Harm to the union will allegedly be caused by the diminution in union credibility resulting from its current inability to resist Northwest's unilateral alteration of existing working conditions. Again, this claim assumes a major dispute. Since the court has determined that the dispute is governed by the existing contract, Northwest is merely asserting a right that it has always possessed. It has not imposed novel and non-negotiated conditions of employment. Thus, the union's powerlessness stems from its previous bargaining decision, not from any present negotiating weakness.

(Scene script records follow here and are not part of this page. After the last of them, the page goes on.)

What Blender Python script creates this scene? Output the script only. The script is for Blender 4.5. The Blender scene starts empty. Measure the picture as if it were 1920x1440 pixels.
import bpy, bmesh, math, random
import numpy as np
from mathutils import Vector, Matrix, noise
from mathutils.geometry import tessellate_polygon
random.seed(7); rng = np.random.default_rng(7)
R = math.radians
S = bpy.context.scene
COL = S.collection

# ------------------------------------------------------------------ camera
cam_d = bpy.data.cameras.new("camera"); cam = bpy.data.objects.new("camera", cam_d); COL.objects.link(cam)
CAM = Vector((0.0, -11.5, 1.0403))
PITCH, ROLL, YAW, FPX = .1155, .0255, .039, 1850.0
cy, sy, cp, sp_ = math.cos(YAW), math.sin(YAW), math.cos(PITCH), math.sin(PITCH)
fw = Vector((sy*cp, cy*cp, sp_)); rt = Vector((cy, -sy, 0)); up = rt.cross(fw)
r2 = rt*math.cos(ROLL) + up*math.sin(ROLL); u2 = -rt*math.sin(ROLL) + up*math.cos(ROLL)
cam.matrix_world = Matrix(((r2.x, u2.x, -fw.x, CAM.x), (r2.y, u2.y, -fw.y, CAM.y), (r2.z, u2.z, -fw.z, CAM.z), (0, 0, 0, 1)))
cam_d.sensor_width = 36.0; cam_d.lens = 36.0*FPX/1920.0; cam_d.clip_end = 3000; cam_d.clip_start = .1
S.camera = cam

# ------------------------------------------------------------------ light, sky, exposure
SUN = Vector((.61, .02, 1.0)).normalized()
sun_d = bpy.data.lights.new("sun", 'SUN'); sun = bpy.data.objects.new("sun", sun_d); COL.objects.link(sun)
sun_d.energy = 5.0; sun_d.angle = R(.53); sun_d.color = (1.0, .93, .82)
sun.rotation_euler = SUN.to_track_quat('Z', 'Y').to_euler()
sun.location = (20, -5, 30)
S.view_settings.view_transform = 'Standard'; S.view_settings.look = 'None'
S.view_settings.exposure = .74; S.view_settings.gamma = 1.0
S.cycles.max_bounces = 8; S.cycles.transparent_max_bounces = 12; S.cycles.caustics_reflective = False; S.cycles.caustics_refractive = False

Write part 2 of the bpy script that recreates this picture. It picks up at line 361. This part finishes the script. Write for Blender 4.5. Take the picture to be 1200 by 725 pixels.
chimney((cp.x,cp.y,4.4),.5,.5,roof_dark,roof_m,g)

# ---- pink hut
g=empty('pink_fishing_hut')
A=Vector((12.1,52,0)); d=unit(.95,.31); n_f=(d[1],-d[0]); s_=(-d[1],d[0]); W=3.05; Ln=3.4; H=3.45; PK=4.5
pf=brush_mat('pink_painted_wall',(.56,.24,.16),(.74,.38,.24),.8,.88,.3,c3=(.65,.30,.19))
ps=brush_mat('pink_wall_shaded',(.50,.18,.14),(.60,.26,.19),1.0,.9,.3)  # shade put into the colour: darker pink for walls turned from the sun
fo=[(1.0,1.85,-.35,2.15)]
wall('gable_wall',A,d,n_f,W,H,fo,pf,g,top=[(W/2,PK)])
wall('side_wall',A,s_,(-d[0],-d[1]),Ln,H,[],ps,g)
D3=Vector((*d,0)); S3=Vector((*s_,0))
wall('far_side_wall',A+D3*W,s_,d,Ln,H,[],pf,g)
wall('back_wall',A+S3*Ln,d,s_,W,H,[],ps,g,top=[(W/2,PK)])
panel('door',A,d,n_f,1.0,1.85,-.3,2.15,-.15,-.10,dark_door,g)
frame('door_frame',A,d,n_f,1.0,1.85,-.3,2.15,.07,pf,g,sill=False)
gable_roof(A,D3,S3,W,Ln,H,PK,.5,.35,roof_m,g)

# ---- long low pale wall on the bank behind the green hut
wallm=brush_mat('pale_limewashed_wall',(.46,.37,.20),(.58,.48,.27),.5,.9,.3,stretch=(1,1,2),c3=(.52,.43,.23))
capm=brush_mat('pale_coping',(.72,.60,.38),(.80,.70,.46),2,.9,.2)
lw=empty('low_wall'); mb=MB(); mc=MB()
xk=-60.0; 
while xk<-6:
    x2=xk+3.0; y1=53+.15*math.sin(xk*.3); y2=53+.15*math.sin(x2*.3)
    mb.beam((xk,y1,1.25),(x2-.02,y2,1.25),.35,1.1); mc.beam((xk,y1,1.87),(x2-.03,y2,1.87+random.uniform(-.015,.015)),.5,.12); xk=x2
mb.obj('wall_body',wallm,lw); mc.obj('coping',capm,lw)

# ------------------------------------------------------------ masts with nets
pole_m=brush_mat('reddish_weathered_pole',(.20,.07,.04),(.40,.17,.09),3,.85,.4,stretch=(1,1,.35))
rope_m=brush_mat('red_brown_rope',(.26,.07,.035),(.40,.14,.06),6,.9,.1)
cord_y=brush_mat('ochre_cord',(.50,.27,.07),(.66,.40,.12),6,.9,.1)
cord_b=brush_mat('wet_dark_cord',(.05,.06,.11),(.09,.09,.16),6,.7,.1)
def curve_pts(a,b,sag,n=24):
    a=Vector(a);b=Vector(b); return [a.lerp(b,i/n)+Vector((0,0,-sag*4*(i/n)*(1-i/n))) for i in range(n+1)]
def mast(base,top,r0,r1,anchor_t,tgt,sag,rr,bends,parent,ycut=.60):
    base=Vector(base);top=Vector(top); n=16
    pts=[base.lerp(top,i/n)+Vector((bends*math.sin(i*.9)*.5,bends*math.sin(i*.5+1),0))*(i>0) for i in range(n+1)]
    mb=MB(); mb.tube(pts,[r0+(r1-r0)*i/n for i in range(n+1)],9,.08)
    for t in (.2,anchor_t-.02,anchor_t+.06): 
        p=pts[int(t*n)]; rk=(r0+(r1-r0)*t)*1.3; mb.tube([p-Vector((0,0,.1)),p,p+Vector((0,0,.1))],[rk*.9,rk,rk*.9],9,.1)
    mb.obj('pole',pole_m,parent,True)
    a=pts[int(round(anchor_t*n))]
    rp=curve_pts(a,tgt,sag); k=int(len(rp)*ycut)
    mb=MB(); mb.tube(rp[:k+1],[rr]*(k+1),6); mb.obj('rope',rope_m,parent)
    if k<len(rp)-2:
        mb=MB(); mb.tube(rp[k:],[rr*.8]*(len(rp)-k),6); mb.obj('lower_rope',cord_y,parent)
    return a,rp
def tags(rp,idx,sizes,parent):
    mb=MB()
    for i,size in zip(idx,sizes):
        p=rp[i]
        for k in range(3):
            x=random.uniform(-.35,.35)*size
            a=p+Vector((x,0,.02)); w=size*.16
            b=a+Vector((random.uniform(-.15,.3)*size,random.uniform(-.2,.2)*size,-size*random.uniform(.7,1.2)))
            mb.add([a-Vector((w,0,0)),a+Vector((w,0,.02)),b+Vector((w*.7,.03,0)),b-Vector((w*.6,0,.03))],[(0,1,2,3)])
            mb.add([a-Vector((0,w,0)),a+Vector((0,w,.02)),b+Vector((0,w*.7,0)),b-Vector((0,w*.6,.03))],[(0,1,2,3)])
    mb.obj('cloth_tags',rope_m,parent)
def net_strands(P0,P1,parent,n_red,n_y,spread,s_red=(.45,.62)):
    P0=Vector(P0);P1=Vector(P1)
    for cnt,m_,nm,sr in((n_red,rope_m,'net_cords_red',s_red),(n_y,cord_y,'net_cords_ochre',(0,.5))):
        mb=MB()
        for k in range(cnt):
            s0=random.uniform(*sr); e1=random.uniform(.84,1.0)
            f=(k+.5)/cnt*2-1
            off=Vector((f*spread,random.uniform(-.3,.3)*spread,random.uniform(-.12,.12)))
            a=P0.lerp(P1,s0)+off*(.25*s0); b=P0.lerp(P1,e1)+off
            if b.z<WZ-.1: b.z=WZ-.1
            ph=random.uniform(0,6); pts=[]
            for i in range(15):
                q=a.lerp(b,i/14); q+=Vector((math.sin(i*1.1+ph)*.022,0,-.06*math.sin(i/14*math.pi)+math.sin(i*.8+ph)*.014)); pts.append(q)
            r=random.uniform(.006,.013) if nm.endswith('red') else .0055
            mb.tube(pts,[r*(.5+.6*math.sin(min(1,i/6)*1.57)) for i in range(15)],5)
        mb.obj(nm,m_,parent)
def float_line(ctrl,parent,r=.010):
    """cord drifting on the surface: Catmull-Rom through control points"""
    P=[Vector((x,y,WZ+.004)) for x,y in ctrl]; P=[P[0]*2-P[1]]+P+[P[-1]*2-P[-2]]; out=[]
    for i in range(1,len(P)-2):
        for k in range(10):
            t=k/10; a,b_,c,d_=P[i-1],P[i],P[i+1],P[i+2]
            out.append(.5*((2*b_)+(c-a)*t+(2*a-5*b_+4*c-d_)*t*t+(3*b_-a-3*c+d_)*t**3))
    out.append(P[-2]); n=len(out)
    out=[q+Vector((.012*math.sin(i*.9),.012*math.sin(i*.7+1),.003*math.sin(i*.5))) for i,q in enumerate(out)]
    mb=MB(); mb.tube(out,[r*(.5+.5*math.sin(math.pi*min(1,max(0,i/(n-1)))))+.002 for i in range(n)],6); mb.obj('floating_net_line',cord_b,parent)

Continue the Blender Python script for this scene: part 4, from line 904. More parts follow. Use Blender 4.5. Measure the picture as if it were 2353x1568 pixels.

Northwest points to its substantial expenditures in preparing for the flights as the basis for its claim of irreparable harm. However, this injury would be self-imposed if the court granted the injunction on the ground that the dispute was major. That is, Northwest could not invest in a venture, the imposition of which would require *843 working conditions not permitted by the contract, and then claim that the loss of this investment constitutes irreparable harm. The harm to those members of the public who have made travel plans in reliance upon the projected nonstop service is worthy of note and supports denial of the injunction.
For the forgoing reasons, plaintiff's motion for a preliminary injunction is DENIED.